You definitely understood because you SOLVED IT! THANK YOU! All that time, I had no idea that I needed to delete the translucency map. I spent three months not knowing that. I FINALLY see the results I was looking for!
Great, glad you got it solved!
Well I wasn't sure if it was that which you were talking about since you hadn't been able to find any solutions, and it seemed pretty straightforward to me from what I know (i.e. maps can interfere with or prevent color changes if you try to apply these). This exact method may not work in all cases, you may also have to delete the Base Color map and maybe other maps as well in some cases (I'm speaking in general here, not just for nails) in order to apply colors, depending on how the shaders are set up.

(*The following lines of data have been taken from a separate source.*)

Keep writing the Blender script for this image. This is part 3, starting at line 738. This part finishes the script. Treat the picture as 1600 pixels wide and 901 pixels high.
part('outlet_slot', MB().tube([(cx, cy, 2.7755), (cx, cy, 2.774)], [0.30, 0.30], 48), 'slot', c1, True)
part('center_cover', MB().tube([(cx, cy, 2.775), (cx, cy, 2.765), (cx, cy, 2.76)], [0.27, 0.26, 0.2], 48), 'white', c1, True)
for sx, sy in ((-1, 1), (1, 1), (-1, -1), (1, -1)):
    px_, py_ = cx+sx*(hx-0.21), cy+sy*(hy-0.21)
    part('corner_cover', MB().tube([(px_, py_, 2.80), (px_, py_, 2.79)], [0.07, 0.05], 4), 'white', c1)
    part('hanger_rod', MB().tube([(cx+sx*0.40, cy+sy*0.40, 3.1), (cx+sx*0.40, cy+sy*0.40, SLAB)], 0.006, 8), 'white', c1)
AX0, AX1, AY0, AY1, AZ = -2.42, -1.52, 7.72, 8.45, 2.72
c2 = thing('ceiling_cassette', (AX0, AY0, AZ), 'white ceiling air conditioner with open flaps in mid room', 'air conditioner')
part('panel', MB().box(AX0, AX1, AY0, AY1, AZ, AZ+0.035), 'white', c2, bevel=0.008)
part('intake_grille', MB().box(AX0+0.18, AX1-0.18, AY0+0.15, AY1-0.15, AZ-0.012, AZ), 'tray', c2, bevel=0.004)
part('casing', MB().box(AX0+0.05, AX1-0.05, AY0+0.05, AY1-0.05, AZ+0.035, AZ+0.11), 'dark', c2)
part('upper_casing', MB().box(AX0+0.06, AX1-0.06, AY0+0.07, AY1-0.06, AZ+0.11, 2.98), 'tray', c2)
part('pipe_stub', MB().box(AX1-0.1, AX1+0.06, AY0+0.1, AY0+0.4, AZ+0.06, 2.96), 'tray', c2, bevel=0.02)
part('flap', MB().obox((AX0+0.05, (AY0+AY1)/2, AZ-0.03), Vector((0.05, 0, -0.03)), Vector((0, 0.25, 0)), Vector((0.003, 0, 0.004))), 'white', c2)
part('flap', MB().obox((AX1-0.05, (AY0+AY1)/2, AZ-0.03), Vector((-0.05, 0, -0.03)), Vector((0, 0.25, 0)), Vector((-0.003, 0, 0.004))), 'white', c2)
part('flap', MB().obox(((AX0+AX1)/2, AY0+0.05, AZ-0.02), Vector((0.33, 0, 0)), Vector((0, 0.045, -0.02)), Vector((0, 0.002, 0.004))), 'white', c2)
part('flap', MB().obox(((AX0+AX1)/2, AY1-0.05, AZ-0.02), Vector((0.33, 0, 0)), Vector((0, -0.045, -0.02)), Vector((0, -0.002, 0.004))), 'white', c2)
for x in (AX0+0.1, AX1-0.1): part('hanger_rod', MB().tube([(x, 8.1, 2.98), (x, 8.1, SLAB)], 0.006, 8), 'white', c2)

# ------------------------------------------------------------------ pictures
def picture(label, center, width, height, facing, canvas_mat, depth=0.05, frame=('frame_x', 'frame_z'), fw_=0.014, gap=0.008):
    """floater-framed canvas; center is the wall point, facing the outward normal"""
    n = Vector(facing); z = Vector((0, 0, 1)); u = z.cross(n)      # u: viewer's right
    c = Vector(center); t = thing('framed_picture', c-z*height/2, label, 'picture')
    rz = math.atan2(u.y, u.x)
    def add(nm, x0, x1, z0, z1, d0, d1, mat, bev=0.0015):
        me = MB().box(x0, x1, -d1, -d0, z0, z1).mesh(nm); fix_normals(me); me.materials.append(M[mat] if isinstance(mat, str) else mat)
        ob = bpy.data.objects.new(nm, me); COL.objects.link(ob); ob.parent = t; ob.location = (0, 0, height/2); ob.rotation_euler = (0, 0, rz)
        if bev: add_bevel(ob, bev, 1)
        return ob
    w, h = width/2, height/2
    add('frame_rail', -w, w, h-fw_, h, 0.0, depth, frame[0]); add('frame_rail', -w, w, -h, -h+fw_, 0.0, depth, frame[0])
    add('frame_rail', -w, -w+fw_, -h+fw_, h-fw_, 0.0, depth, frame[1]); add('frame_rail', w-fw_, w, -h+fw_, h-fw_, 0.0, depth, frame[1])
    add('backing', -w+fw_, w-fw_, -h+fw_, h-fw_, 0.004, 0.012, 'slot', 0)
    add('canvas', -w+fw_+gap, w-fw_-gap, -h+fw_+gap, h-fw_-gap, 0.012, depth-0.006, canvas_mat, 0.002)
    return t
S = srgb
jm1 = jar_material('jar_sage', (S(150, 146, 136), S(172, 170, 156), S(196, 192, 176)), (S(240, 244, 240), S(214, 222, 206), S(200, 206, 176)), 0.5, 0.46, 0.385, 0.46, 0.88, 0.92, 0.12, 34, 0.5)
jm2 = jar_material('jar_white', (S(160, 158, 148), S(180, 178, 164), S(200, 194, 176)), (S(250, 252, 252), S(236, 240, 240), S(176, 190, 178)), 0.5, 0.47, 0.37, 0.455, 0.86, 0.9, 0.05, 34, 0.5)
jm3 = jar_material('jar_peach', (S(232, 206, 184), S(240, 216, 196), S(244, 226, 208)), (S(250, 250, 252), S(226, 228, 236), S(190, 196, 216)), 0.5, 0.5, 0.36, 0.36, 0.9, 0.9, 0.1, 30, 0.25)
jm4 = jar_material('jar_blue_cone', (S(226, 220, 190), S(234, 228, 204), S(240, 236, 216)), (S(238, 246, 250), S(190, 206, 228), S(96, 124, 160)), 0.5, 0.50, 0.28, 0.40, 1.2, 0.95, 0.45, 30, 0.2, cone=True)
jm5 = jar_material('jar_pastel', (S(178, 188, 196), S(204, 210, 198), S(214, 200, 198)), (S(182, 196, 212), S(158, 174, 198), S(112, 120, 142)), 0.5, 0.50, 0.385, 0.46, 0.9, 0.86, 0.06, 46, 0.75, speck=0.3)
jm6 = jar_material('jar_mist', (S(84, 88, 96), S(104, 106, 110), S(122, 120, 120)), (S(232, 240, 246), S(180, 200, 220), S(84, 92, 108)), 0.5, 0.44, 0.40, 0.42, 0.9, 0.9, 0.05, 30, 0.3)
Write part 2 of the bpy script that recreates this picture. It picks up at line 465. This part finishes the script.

I had no idea. I just started using DAZ in September, so these methods are new to me. I'm advancing quickly, but my lack of experience leaves me with a lot of question marks for unexpected occurrences. For instance: I'm still wrestling with creating hair I really want. I can't make it curl without embedding itself in the scalp, have to manually create waves with the mouse, and even the comb embeds the strands I the scalp [so, I have to spend hours reworking even just a ponytail to dig them all out]. If there's a way to apply colliders in DAZ so that hair doesn't fold into the scalp, that would speed up my workflow greatly. Another feature that would help is onion skinning, so I can see a section I already painted on and line up the next part that has different texture, length, or color. I'm probably missing something important, but I only picked it up a couples of weeks ago. I need to do it to have all the styles I need and to cut development costs.
I'm afraid I can't help with creating hair, I have no experience with that. If you haven't already, you could try youtube, there are many DAZ Studio tutorials there about many different topics.
If you mean you're using Strand-Based Hair Editor to make a hair, I'm afraid the "poke-thru" issue is not avoidable... but it shouldn't be a big deal. On lots of SBH products made by Daz PAs, the hair even penetrate into the figure's skull...
I wonder how they're covering it up. On mine, it looks like bald patches - especially with short hair.
Haha ~ more or less but not sure.
Skull caps ;-)
Is there a specific way to make one of those? I haven't been able to find anyone going over the steps for that. They talk about it like SBH and skull caps are one-and-the-same.
You can cut the geometry of figure's head with Geo Editor as a "Scalp" or "hair cap", export / import as a OBJ and fit it on the figure with Transfer Utility. Then make a strand-based hair on the "Scalp". Or you may directly adopt the hair cap from a SBH product...just keep the root node (Scalp).
That was a whole new language for me lol Hopefully I can follow this in my next session tomorrow.
NP ~ just learn it step by step ~~
Um, you can't redistribute a cap made from the figure's geometry. Any 3D modeler can produce a sphere. Fit it around the head area, deleting any unneeded mesh. Add enough subdivision so it can morph nicely with whichever character is dialed into the figure. In D/S rig it and save as a figure/prop file.
Hair can be built off of the skullcap.
So, the sphere would have some sort of colliders that prevent the strands from folding into the mesh of the scalp? Is that the correct understanding?
Well, all the hairs start off coming out from the mesh "but" as one combs the hair [to style it] one will likely find some of the hair going through the mesh.
Takes some practice to get desired results.
I prefer starting hair on new mesh because resolution and uvmaps do matter. The back of the head mesh on many figures is rather low poly.
Ah! I can picture it now. Thanks so much for the help!